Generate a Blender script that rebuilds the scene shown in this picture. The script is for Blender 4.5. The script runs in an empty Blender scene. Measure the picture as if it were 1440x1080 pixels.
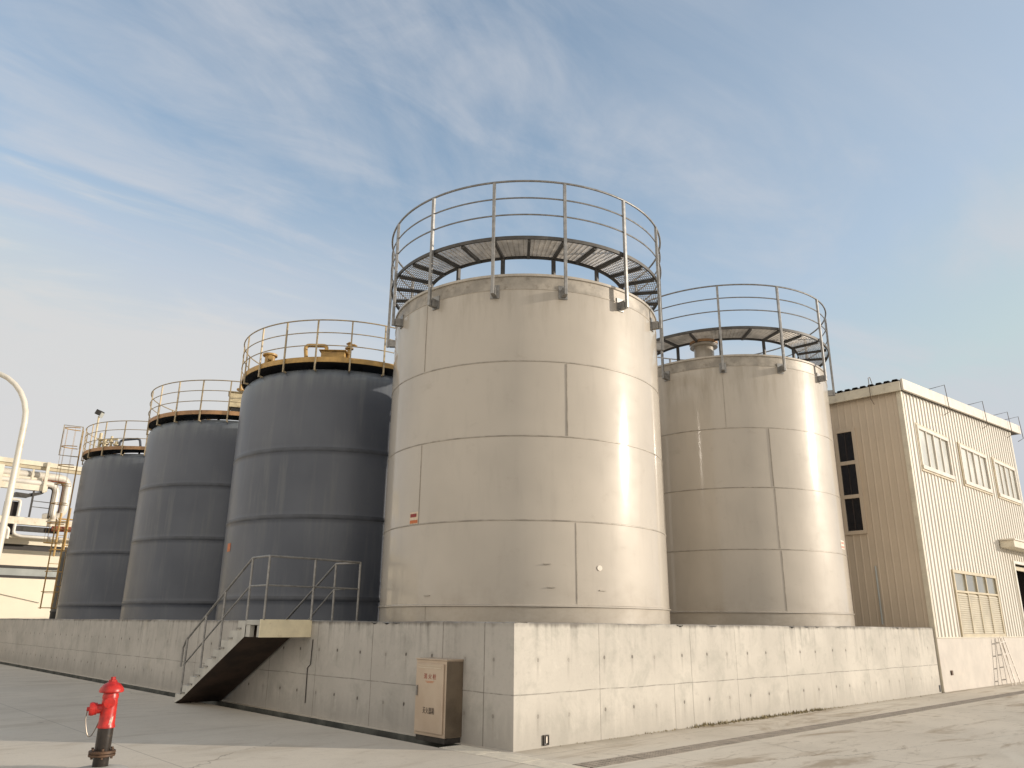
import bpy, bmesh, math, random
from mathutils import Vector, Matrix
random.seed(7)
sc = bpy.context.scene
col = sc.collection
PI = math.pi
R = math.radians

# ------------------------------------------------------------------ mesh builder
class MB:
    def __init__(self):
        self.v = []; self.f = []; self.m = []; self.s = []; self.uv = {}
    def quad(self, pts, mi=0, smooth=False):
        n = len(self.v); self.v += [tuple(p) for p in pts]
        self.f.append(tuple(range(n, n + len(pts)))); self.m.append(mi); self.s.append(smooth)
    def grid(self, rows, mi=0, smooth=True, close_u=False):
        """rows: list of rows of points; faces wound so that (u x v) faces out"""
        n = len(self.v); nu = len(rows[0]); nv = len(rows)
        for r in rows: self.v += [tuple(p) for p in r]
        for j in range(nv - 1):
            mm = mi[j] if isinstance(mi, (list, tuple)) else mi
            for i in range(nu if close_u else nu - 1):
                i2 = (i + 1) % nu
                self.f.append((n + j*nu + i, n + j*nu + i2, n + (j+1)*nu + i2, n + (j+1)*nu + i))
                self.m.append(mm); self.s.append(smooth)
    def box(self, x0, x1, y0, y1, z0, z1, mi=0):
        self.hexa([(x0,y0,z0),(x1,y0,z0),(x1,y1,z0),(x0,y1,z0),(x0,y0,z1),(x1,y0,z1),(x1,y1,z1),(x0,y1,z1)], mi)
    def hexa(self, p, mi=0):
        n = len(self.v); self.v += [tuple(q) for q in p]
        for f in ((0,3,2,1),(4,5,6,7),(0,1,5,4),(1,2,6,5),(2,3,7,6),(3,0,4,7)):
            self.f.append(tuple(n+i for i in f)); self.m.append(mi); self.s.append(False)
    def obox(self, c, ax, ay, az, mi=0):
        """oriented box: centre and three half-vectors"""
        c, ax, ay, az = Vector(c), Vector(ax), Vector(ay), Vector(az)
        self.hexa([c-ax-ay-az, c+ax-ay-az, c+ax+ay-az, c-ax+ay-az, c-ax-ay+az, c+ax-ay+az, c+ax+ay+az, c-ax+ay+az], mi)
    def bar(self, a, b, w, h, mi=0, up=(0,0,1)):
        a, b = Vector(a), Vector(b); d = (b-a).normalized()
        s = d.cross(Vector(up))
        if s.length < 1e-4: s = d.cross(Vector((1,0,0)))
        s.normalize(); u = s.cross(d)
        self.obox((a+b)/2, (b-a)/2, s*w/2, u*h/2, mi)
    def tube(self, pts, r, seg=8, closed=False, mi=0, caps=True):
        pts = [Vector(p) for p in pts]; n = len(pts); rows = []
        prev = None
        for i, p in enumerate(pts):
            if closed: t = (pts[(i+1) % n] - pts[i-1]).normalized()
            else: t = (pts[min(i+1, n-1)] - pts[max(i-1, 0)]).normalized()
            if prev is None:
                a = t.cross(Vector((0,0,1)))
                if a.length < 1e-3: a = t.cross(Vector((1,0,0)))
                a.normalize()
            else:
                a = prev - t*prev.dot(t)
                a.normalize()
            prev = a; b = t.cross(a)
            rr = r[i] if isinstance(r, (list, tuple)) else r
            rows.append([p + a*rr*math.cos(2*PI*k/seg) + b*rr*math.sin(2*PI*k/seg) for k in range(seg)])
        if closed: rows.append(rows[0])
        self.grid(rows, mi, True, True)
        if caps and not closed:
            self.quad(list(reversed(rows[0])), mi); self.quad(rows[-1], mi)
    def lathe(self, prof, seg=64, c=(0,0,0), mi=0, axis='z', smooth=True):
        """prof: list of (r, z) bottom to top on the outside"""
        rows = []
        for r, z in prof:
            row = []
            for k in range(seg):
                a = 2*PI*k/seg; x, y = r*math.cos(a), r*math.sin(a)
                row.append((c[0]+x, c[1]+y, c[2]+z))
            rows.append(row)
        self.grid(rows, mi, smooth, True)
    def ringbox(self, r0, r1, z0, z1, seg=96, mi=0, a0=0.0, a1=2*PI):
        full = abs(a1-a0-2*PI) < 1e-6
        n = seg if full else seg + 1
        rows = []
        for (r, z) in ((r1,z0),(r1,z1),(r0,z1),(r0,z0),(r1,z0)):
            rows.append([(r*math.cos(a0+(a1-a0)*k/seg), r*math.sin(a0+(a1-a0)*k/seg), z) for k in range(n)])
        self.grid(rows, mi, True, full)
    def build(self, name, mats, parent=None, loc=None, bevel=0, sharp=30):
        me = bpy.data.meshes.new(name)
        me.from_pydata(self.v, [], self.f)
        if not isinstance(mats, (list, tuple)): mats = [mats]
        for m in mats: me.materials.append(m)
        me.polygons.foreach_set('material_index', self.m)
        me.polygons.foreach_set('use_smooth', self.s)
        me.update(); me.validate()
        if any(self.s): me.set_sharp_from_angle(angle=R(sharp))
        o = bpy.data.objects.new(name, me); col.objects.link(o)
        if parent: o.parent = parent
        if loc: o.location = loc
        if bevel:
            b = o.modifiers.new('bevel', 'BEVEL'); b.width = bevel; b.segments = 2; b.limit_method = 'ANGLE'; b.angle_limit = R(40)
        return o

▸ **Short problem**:
Write out the listing word for word, omitting the pictures it holds.

▸ **Solution to the problem**:
Generate a Blender script that rebuilds the scene shown in this picture. The script is for Blender 4.5. The script runs in an empty Blender scene. Measure the picture as if it were 1440x1080 pixels.
import bpy, bmesh, math, random
from mathutils import Vector, Matrix
random.seed(7)
sc = bpy.context.scene
col = sc.collection
PI = math.pi
R = math.radians

# ------------------------------------------------------------------ mesh builder
class MB:
    def __init__(self):
        self.v = []; self.f = []; self.m = []; self.s = []; self.uv = {}
    def quad(self, pts, mi=0, smooth=False):
        n = len(self.v); self.v += [tuple(p) for p in pts]
        self.f.append(tuple(range(n, n + len(pts)))); self.m.append(mi); self.s.append(smooth)
    def grid(self, rows, mi=0, smooth=True, close_u=False):
        """rows: list of rows of points; faces wound so that (u x v) faces out"""
        n = len(self.v); nu = len(rows[0]); nv = len(rows)
        for r in rows: self.v += [tuple(p) for p in r]
        for j in range(nv - 1):
            mm = mi[j] if isinstance(mi, (list, tuple)) else mi
            for i in range(nu if close_u else nu - 1):
                i2 = (i + 1) % nu
                self.f.append((n + j*nu + i, n + j*nu + i2, n + (j+1)*nu + i2, n + (j+1)*nu + i))
                self.m.append(mm); self.s.append(smooth)
    def box(self, x0, x1, y0, y1, z0, z1, mi=0):
        self.hexa([(x0,y0,z0),(x1,y0,z0),(x1,y1,z0),(x0,y1,z0),(x0,y0,z1),(x1,y0,z1),(x1,y1,z1),(x0,y1,z1)], mi)
    def hexa(self, p, mi=0):
        n = len(self.v); self.v += [tuple(q) for q in p]
        for f in ((0,3,2,1),(4,5,6,7),(0,1,5,4),(1,2,6,5),(2,3,7,6),(3,0,4,7)):
            self.f.append(tuple(n+i for i in f)); self.m.append(mi); self.s.append(False)
    def obox(self, c, ax, ay, az, mi=0):
        """oriented box: centre and three half-vectors"""
        c, ax, ay, az = Vector(c), Vector(ax), Vector(ay), Vector(az)
        self.hexa([c-ax-ay-az, c+ax-ay-az, c+ax+ay-az, c-ax+ay-az, c-ax-ay+az, c+ax-ay+az, c+ax+ay+az, c-ax+ay+az], mi)
    def bar(self, a, b, w, h, mi=0, up=(0,0,1)):
        a, b = Vector(a), Vector(b); d = (b-a).normalized()
        s = d.cross(Vector(up))
        if s.length < 1e-4: s = d.cross(Vector((1,0,0)))
        s.normalize(); u = s.cross(d)
        self.obox((a+b)/2, (b-a)/2, s*w/2, u*h/2, mi)
    def tube(self, pts, r, seg=8, closed=False, mi=0, caps=True):
        pts = [Vector(p) for p in pts]; n = len(pts); rows = []
        prev = None
        for i, p in enumerate(pts):
            if closed: t = (pts[(i+1) % n] - pts[i-1]).normalized()
            else: t = (pts[min(i+1, n-1)] - pts[max(i-1, 0)]).normalized()
            if prev is None:
                a = t.cross(Vector((0,0,1)))
                if a.length < 1e-3: a = t.cross(Vector((1,0,0)))
                a.normalize()
            else:
                a = prev - t*prev.dot(t)
                a.normalize()
            prev = a; b = t.cross(a)
            rr = r[i] if isinstance(r, (list, tuple)) else r
            rows.append([p + a*rr*math.cos(2*PI*k/seg) + b*rr*math.sin(2*PI*k/seg) for k in range(seg)])
        if closed: rows.append(rows[0])
        self.grid(rows, mi, True, True)
        if caps and not closed:
            self.quad(list(reversed(rows[0])), mi); self.quad(rows[-1], mi)
    def lathe(self, prof, seg=64, c=(0,0,0), mi=0, axis='z', smooth=True):
        """prof: list of (r, z) bottom to top on the outside"""
        rows = []
        for r, z in prof:
            row = []
            for k in range(seg):
                a = 2*PI*k/seg; x, y = r*math.cos(a), r*math.sin(a)
                row.append((c[0]+x, c[1]+y, c[2]+z))
            rows.append(row)
        self.grid(rows, mi, smooth, True)
    def ringbox(self, r0, r1, z0, z1, seg=96, mi=0, a0=0.0, a1=2*PI):
        full = abs(a1-a0-2*PI) < 1e-6
        n = seg if full else seg + 1
        rows = []
        for (r, z) in ((r1,z0),(r1,z1),(r0,z1),(r0,z0),(r1,z0)):
            rows.append([(r*math.cos(a0+(a1-a0)*k/seg), r*math.sin(a0+(a1-a0)*k/seg), z) for k in range(n)])
        self.grid(rows, mi, True, full)
    def build(self, name, mats, parent=None, loc=None, bevel=0, sharp=30):
        me = bpy.data.meshes.new(name)
        me.from_pydata(self.v, [], self.f)
        if not isinstance(mats, (list, tuple)): mats = [mats]
        for m in mats: me.materials.append(m)
        me.polygons.foreach_set('material_index', self.m)
        me.polygons.foreach_set('use_smooth', self.s)
        me.update(); me.validate()
        if any(self.s): me.set_sharp_from_angle(angle=R(sharp))
        o = bpy.data.objects.new(name, me); col.objects.link(o)
        if parent: o.parent = parent
        if loc: o.location = loc
        if bevel:
            b = o.modifiers.new('bevel', 'BEVEL'); b.width = bevel; b.segments = 2; b.limit_method = 'ANGLE'; b.angle_limit = R(40)
        return o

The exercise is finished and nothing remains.